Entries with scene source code
* * * * *

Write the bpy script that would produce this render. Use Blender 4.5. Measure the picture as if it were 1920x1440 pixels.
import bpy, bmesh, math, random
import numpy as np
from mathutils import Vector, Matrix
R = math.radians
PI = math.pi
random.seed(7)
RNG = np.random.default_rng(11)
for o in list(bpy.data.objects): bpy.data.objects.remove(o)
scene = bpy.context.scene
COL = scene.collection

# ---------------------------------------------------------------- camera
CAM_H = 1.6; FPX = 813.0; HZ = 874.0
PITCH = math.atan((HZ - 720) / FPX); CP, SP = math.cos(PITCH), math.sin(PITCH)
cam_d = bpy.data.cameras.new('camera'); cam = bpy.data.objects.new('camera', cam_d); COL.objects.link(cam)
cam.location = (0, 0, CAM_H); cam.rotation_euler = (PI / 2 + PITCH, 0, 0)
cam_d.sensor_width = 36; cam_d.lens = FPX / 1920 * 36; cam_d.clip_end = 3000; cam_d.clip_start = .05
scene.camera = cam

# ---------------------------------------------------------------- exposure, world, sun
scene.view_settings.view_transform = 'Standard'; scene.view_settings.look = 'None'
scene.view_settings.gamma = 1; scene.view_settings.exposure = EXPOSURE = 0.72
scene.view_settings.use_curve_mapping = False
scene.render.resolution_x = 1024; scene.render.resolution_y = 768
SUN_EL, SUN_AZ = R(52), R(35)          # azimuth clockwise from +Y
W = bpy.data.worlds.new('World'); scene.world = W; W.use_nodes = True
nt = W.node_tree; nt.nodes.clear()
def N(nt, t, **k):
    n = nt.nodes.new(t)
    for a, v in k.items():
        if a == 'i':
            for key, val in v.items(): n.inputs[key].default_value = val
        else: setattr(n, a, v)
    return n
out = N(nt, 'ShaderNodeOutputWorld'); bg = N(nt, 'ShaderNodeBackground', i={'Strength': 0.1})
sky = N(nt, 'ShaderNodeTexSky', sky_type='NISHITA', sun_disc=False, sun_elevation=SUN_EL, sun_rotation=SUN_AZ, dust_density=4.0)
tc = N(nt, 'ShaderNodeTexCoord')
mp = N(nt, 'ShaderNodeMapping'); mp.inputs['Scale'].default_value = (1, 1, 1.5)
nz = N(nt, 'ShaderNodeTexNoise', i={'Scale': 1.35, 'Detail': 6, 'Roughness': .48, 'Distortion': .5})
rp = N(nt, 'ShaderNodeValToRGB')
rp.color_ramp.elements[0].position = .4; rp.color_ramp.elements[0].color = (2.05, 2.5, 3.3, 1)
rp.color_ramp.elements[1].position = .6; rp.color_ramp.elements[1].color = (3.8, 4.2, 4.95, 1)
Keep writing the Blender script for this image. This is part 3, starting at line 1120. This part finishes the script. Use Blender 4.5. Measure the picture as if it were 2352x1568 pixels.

* * * * *

Given task
Exact output of every entry is required.

Solution for this problem
Write the bpy script that would produce this render. Use Blender 4.5. Measure the picture as if it were 1920x1440 pixels.
import bpy, bmesh, math, random
import numpy as np
from mathutils import Vector, Matrix
R = math.radians
PI = math.pi
random.seed(7)
RNG = np.random.default_rng(11)
for o in list(bpy.data.objects): bpy.data.objects.remove(o)
scene = bpy.context.scene
COL = scene.collection

# ---------------------------------------------------------------- camera
CAM_H = 1.6; FPX = 813.0; HZ = 874.0
PITCH = math.atan((HZ - 720) / FPX); CP, SP = math.cos(PITCH), math.sin(PITCH)
cam_d = bpy.data.cameras.new('camera'); cam = bpy.data.objects.new('camera', cam_d); COL.objects.link(cam)
cam.location = (0, 0, CAM_H); cam.rotation_euler = (PI / 2 + PITCH, 0, 0)
cam_d.sensor_width = 36; cam_d.lens = FPX / 1920 * 36; cam_d.clip_end = 3000; cam_d.clip_start = .05
scene.camera = cam

# ---------------------------------------------------------------- exposure, world, sun
scene.view_settings.view_transform = 'Standard'; scene.view_settings.look = 'None'
scene.view_settings.gamma = 1; scene.view_settings.exposure = EXPOSURE = 0.72
scene.view_settings.use_curve_mapping = False
scene.render.resolution_x = 1024; scene.render.resolution_y = 768
SUN_EL, SUN_AZ = R(52), R(35)          # azimuth clockwise from +Y
W = bpy.data.worlds.new('World'); scene.world = W; W.use_nodes = True
nt = W.node_tree; nt.nodes.clear()
def N(nt, t, **k):
    n = nt.nodes.new(t)
    for a, v in k.items():
        if a == 'i':
            for key, val in v.items(): n.inputs[key].default_value = val
        else: setattr(n, a, v)
    return n
out = N(nt, 'ShaderNodeOutputWorld'); bg = N(nt, 'ShaderNodeBackground', i={'Strength': 0.1})
sky = N(nt, 'ShaderNodeTexSky', sky_type='NISHITA', sun_disc=False, sun_elevation=SUN_EL, sun_rotation=SUN_AZ, dust_density=4.0)
tc = N(nt, 'ShaderNodeTexCoord')
mp = N(nt, 'ShaderNodeMapping'); mp.inputs['Scale'].default_value = (1, 1, 1.5)
nz = N(nt, 'ShaderNodeTexNoise', i={'Scale': 1.35, 'Detail': 6, 'Roughness': .48, 'Distortion': .5})
rp = N(nt, 'ShaderNodeValToRGB')
rp.color_ramp.elements[0].position = .4; rp.color_ramp.elements[0].color = (2.05, 2.5, 3.3, 1)
rp.color_ramp.elements[1].position = .6; rp.color_ramp.elements[1].color = (3.8, 4.2, 4.95, 1)
Keep writing the Blender script for this image. This is part 3, starting at line 1120. This part finishes the script. Use Blender 4.5. Measure the picture as if it were 2352x1568 pixels.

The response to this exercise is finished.